Captan is usually not a problem because it is usually applied at petal fall, when there is little or no pollen in the orchard. Both Rovral and Pristine can be problematic, but only if there is significant pollen in the orchard. Bees have collected most almond pollen by 3PM so late afternoon applications of Rovral or Pristine are preferable.

2010 Pollination Prices.
At this time we are considering lowering our prices for 2010 and are trying to figure out how to do so without compromising colony quality.

Our beekeepers need to know by July whether or not to invest money in a fall feeding program. Your current agreement with us remains in effect for 2010 unless cancelled by you by July 1st. We will be sending you a letter in June and reminding you that you have until July 1 to cancel your agreement if you wish to do so.

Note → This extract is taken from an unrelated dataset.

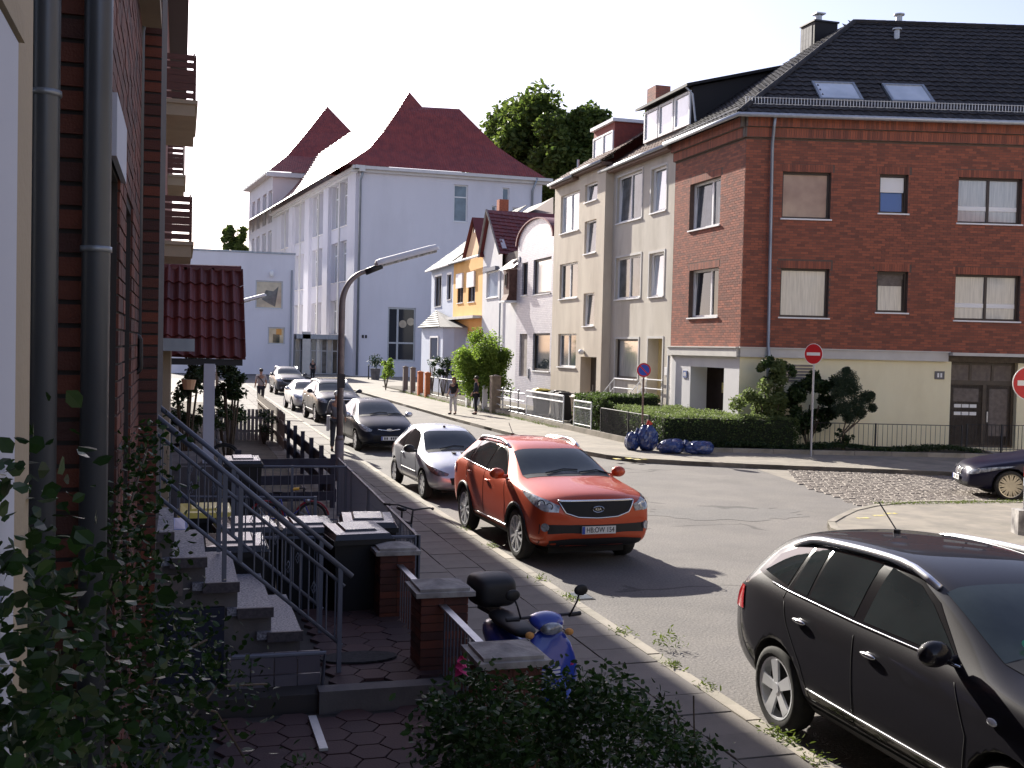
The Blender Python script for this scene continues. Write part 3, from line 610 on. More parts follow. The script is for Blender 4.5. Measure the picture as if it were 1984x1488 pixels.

Both almond growers and beekeepers are going through some tough time. Your loyalty to us during these difficult times is greatly appreciated.

Our Big Advantage (for you)
In this age of CCD any beekeeper, no matter how skilled, can suffer unexpected losses. This year, one of our top beekeepers had a 40% cull-out rate to meet our 8-frame standard (last year it was 15%). This year one of our beekeepers that culled out 75% of his colonies in 2008 (he delivered 800 out of 3,000) culled out only 20% this year. Winter losses don’t become known until late January or early February. Every year, including this year, we are adjusting our bee supply up to the last minute in order to supply you with your full complement of 8-frame colonies.

The Game we play is a winning game for you.